Speaker
Description
In order to solve tasks like uncertainty quantification or hypothesis tests in Bayesian imaging inverse problems that go beyond the computation of point estimates, we have to draw samples from the posterior distribution. For log-concave but usually high-dimensional posteriors, Markov chain Monte Carlo methods based on time discretizations of Langevin diffusion are a popular tool. If the potential defining the distribution is non-smooth, as is the case for many relevant imaging problems, these discretizations are usually of an implicit form. This leads to Langevin sampling algorithms that require the evaluation of proximal operators, which is, for some of the potentials relevant in imaging problems, only possible approximately using an iterative scheme.
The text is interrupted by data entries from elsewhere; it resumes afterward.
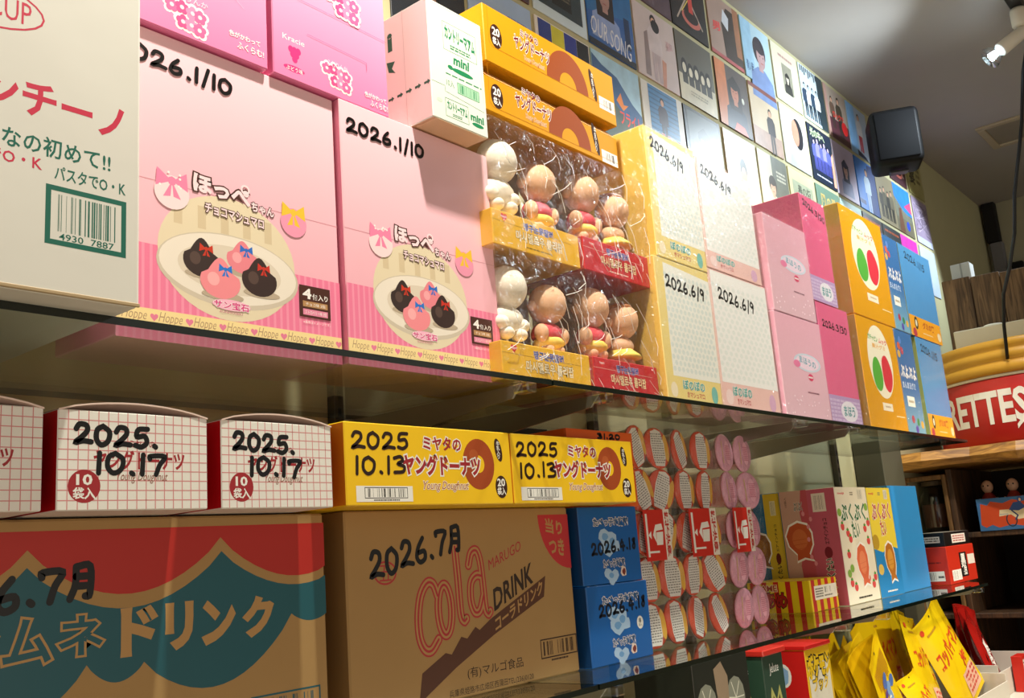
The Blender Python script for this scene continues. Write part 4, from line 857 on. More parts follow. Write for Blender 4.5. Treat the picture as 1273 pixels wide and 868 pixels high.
# blue biscuit boxes
def blob(a, u, v, ru, rv, seed, m, k=9):
    rg = random.Random(seed); a.poly([(u+ru*(1+.22*rg.uniform(-1, 1))*math.cos(2*math.pi*i/k), v+rv*(1+.22*rg.uniform(-1, 1))*math.sin(2*math.pi*i/k)) for i in range(k)], m)
for x0, x1, z0, z1, dv, lab in ((1.170, 1.326, -.0520, .0610, .40, 'bright blue biscuit box with pen date, upper of two beside cola carton'), (1.174, 1.337, ZL+.0005, -.0530, .62, 'bright blue biscuit box with pen date, lower of two beside cola carton')):
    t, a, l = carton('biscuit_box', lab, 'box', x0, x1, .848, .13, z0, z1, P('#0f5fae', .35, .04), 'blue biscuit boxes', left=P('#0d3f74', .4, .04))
    a.text('たべっ子水族館', .235, .74, .835, .86, I('#2a5a8a'), .04, I('#f0e4dc'), .06); a.text('たべっ子水族館', .345, .20, .715, .315, I('#2a5a8a'), .04, I('#f0e4dc'), .06)
    ic = I('#a9c8e8'); id_ = I('#6fa3d8')
    for i, (u, v, r) in enumerate(((.40, .62, .09), (.52, .56, .10), (.44, .48, .11), (.58, .48, .08), (.42, .12, .07), (.52, .09, .07), (.47, .04, .06))): blob(a, u, v, r, r*1.1, i, ic)
    a.up()
    for i, (u, v, r) in enumerate(((.41, .60, .05), (.53, .53, .055), (.45, .47, .05), (.46, .10, .04))): blob(a, u, v, r, r, i+20, id_)
    blob(a, .68, .14, .05, .075, 3, I('#e4d2c4')); a.up(); blob(a, .685, .13, .028, .045, 5, I('#7a2a22'))
    if z0 < -.1: a.ell(.82, .455, .055, .085, I('#e8e6e0'), 18); a.up(); a.text('8', .802, .45, .838, .51, BLACK, .02); a.text('袋入', .792, .405, .848, .44, BLACK, .0)
    a.up(); a.hand('2026.4.18', .17, dv-.02, .97, dv+.04, .14, .0042, P('#0a1226', .3)); a.done('printed_front', t)
# orange open box and black box behind
t = thing('open_box', 'orange open-topped box standing behind the second yellow doughnut box', 'box', (1.255, .92, .062))
b = M(); o = P('#e8641a', .45, .05); oi = P('#c98a5c', .6, .05); x0, x1, y0, y1, z0, z1 = 1.175, 1.355, .860, .97, .0615, .180
b.box(x0, x1, y0, y0+.003, z0, z1, o, .0005, back=oi); b.box(x0, x0+.003, y0+.003, y1, z0, z1, o, .0005, right=oi); b.box(x1-.003, x1, y0+.003, y1, z0, z1, o, .0005, left=oi); b.box(x0, x1, y1, y1+.003, z0, z1, o, .0005, front=oi); b.box(x0+.003, x1-.003, y0+.003, y1, z0, z0+.003, oi, .0005); b.build('carton_body', t)
a = front_art(x0, x1, y0, z0, z1); a.hand('31.20', .45, .90, .82, .90, .06, .0035, INK); a.text('グミ', .95, .40, .99, .60, I('#8a2a12'), .02); a.done('printed_front', t)
t = thing('tall_black_box', 'narrow black carton with a line frame behind the orange open box', 'box', (1.27, 1.035, .062))
b = M(); b.box(1.225, 1.32, 1.005, 1.06, ZL+.0005, .205, P('#16120f', .4), .001); b.build('carton_body', t)
a = front_art(1.225, 1.32, 1.005, ZL, .205); a.frame(.15, .90, .85, .97, .0008, I('#8a8272')); a.done('printed_front', t)

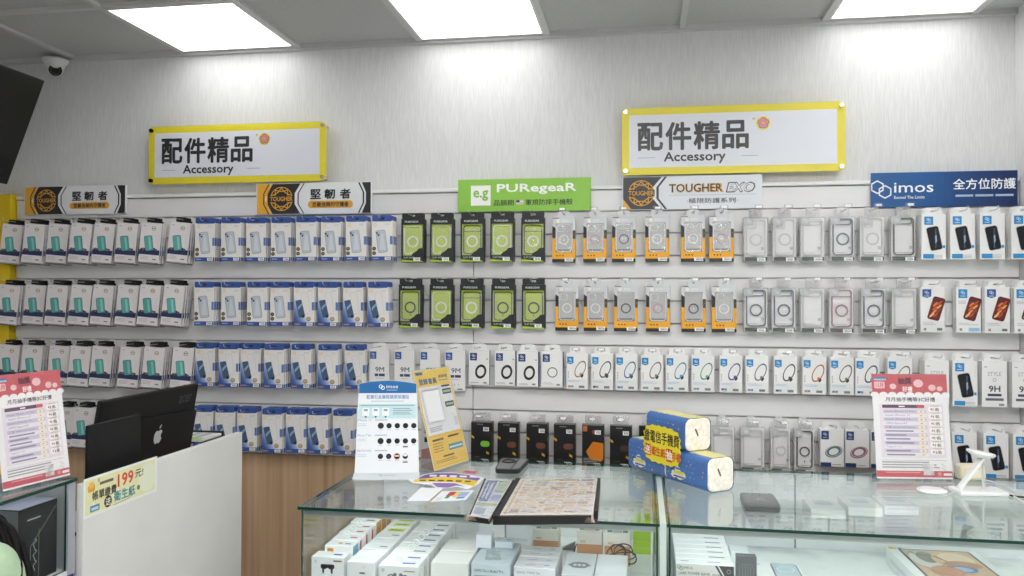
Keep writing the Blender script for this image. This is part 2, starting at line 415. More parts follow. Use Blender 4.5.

We investigate the behaviour of a proximal Langevin algorithm under the presence of errors in the evaluation of the proximal mappings. We generalize existing non-asymptotic and asymptotic convergence results of the exact algorithm to our inexact setting and quantify the additional bias between the target and the algorithm's stationary distribution due to the errors. We show that the additional bias stays bounded for bounded errors and converges to zero for decaying errors in a strongly convex setting. We show numerical results where we apply the inexact algorithm to sample from the posterior of typical imaging inverse problems in which we can only approximate the proximal operator by an iterative scheme.